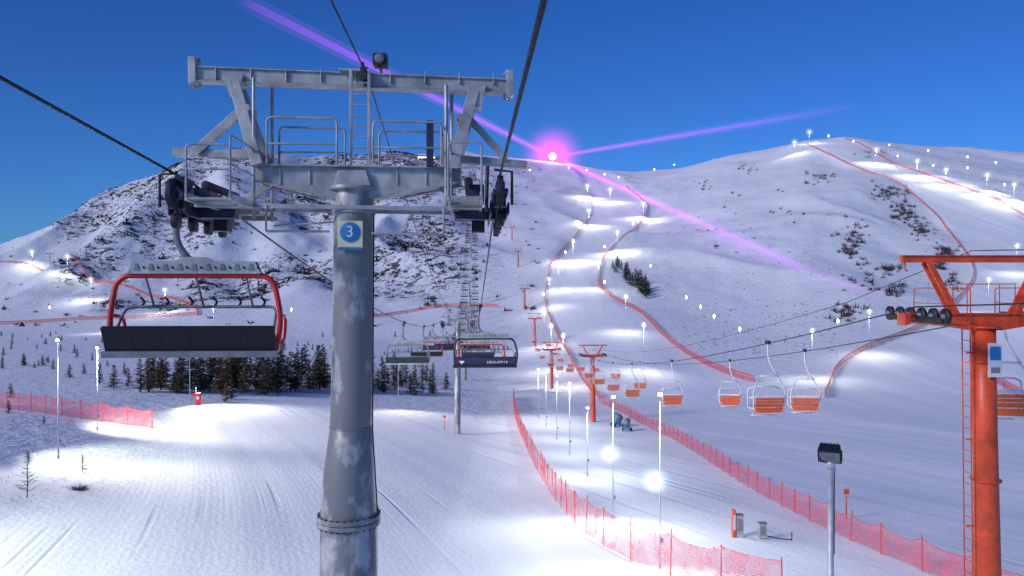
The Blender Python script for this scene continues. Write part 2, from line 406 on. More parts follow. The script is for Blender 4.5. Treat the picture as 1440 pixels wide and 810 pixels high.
    for sx in(-2.78,2.5):
        s2=-1 if sx<0 else 1; ys=-.75 if sx<0 else -1.35
        for i in range(6):
            y=ys+i*.54; z=-.27
            b.tube([(sx-.045,y,z),(sx+.045,y,z)],.25,'dark',20);b.tube([(sx-.07,y,z),(sx+.07,y,z)],.15,'navy',14);b.tube([(sx-.13,y,z),(sx+.13,y,z)],.045,G,8)
        for i in range(3):
            y=ys+.27+i*1.08
            for dx in(-.1,.1): b.beam((sx+dx,y-.36,-.3),(sx+dx,y+.36,-.3),.02,.12,'navy')
            b.beam((sx-.1,y,-.40),(sx+.1,y,-.40),.14,.2,'navy')
        for dx in(-.14,.14):
            b.beam((sx+dx,ys+.15,-.52),(sx+dx,ys+2.6,-.52),.03,.18,'navy')
        b.beam((sx-s2*.75,.05,-.5),(sx+.14*s2,.05,-.5),.3,.2,'navy')
        b.box((sx-s2*.38,ys+.4,-.28),(.26,.4,.28),'navy');b.box((sx-s2*.34,.6,-.66),(.24,.3,.24),'dark')
        b.tube([(sx-s2*.5,ys,-.12),(sx-s2*.5,ys+1.6,-.12)],.07,'dark',10)
        b.tube([(sx-s2*.22,ys-.1,-.6),(sx-s2*.2,ys,.12)],.03,'dark',8)
        b.tube([(sx+s2*.18,ys-.1,-.5),(sx+s2*.18,ys-.1,.02),(sx-s2*.1,ys-.1,.05)],.025,'dark',6)
        for i in range(4):
            y=ys+.1+i*.75;b.tube([(sx-.05,y,-.70),(sx+.05,y,-.70)],.13,'dark',14);b.beam((sx,y,-.7),(sx,y,-.45),.04,.05,'navy')
    b.box(q(535,85,0),(.24,.28,.2),'dark');b.tube([q(535,92),q(535,108)],.035,'grey',8);b.tube([q(535,86,-.1),q(535,86,-.22)],.08,'grey',12)
    b.box(q(514,108,-.2),(.12,.1,.22),'dark');b.tube([q(512,92,-.2),q(516,125,-.2)],.03,'dark',6)
    if near:
        b.box(q(498,332,-.40),(.42,.03,.46),'cream')
        x,y,z=q(498,329,-.42);b.tube([(x,y,z),(x,y-.012,z)],.17,'blue',28)
        x,y,z=q(498,351,-.40);b.box((x,y,z),(.40,.03,.06),'blue')
        b.box(q(498,316,-.37),(.1,.06,.05),'grey');b.box(q(498,350,-.36),(.1,.06,.05),'grey')
        b.tube([q(527,300,-.12),q(525,600,-.12),q(533,720,-.2)],.014,'dark',6)
    o=b.obj(name,loc,yaw,.006 if near else 0)
    if near:
        t=bpy.data.curves.new('number','FONT');t.body='3';t.size=.27;t.extrude=.003;t.align_x='CENTER';t.align_y='CENTER';t.materials.append(M['text'])
        to=bpy.data.objects.new('number_plate_digit',t);S.collection.objects.link(to);to.parent=o;to.location=(x,-.44,q(498,329)[2]);to.rotation_euler=(math.pi/2,0,0)
    return o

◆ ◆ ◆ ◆

Transcribe the listing in full. Omit the pictures and keep every line exact.

§ OUTPUT BELOW
The Blender Python script for this scene continues. Write part 2, from line 406 on. More parts follow. The script is for Blender 4.5. Treat the picture as 1440 pixels wide and 810 pixels high.
    for sx in(-2.78,2.5):
        s2=-1 if sx<0 else 1; ys=-.75 if sx<0 else -1.35
        for i in range(6):
            y=ys+i*.54; z=-.27
            b.tube([(sx-.045,y,z),(sx+.045,y,z)],.25,'dark',20);b.tube([(sx-.07,y,z),(sx+.07,y,z)],.15,'navy',14);b.tube([(sx-.13,y,z),(sx+.13,y,z)],.045,G,8)
        for i in range(3):
            y=ys+.27+i*1.08
            for dx in(-.1,.1): b.beam((sx+dx,y-.36,-.3),(sx+dx,y+.36,-.3),.02,.12,'navy')
            b.beam((sx-.1,y,-.40),(sx+.1,y,-.40),.14,.2,'navy')
        for dx in(-.14,.14):
            b.beam((sx+dx,ys+.15,-.52),(sx+dx,ys+2.6,-.52),.03,.18,'navy')
        b.beam((sx-s2*.75,.05,-.5),(sx+.14*s2,.05,-.5),.3,.2,'navy')
        b.box((sx-s2*.38,ys+.4,-.28),(.26,.4,.28),'navy');b.box((sx-s2*.34,.6,-.66),(.24,.3,.24),'dark')
        b.tube([(sx-s2*.5,ys,-.12),(sx-s2*.5,ys+1.6,-.12)],.07,'dark',10)
        b.tube([(sx-s2*.22,ys-.1,-.6),(sx-s2*.2,ys,.12)],.03,'dark',8)
        b.tube([(sx+s2*.18,ys-.1,-.5),(sx+s2*.18,ys-.1,.02),(sx-s2*.1,ys-.1,.05)],.025,'dark',6)
        for i in range(4):
            y=ys+.1+i*.75;b.tube([(sx-.05,y,-.70),(sx+.05,y,-.70)],.13,'dark',14);b.beam((sx,y,-.7),(sx,y,-.45),.04,.05,'navy')
    b.box(q(535,85,0),(.24,.28,.2),'dark');b.tube([q(535,92),q(535,108)],.035,'grey',8);b.tube([q(535,86,-.1),q(535,86,-.22)],.08,'grey',12)
    b.box(q(514,108,-.2),(.12,.1,.22),'dark');b.tube([q(512,92,-.2),q(516,125,-.2)],.03,'dark',6)
    if near:
        b.box(q(498,332,-.40),(.42,.03,.46),'cream')
        x,y,z=q(498,329,-.42);b.tube([(x,y,z),(x,y-.012,z)],.17,'blue',28)
        x,y,z=q(498,351,-.40);b.box((x,y,z),(.40,.03,.06),'blue')
        b.box(q(498,316,-.37),(.1,.06,.05),'grey');b.box(q(498,350,-.36),(.1,.06,.05),'grey')
        b.tube([q(527,300,-.12),q(525,600,-.12),q(533,720,-.2)],.014,'dark',6)
    o=b.obj(name,loc,yaw,.006 if near else 0)
    if near:
        t=bpy.data.curves.new('number','FONT');t.body='3';t.size=.27;t.extrude=.003;t.align_x='CENTER';t.align_y='CENTER';t.materials.append(M['text'])
        to=bpy.data.objects.new('number_plate_digit',t);S.collection.objects.link(to);to.parent=o;to.location=(x,-.44,q(498,329)[2]);to.rotation_euler=(math.pi/2,0,0)
    return o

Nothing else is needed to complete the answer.